ABSTRACT

Ossessione (Obsession) (Industrie Cinematografiche Italiane, Italy, 1942, Dir: Luchino Visconti)

Roma, Città Aperta (Rome, Open City) (Minerva, Italy, 1945, Dir: Roberto Rossellini)

Riso Amaro (Bitter Rice) (Lux, Italy, 1949, Dir: Giuseppe de Santis)

Miraculo a Milano (Miracle in Milan) (PDS/ENIC, Italy, 1951, Dir: Vittorio de Sica)

Rocco e i Suoi Fratelli (Rocco and His Brothers) (Titanus/Les Films Marceau, Italy/France, 1960, Dir: Luchino Visconti)

L’albero degli zoccoli (The Tree of the Wooden Clogs) (Curzon/RAI/GPC, Italy, 1978, Dir: Ermanno Olmi)

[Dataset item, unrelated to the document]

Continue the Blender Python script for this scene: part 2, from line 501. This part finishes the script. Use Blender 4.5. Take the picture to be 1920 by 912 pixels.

The initial period of Italian Neo-realism is one that grew out of Italian Fascist documentary production during the Second World War, and ran from 1942 through to 1952 (though Neo-realist films were sporadically produced until the movement effectively died out in 1960). It is, however, not the dates that are significant, but the effect this new style of filmmaking had in the aftermath of the war, and on subsequent Italian and other national cinemas (notably South American) to the present day.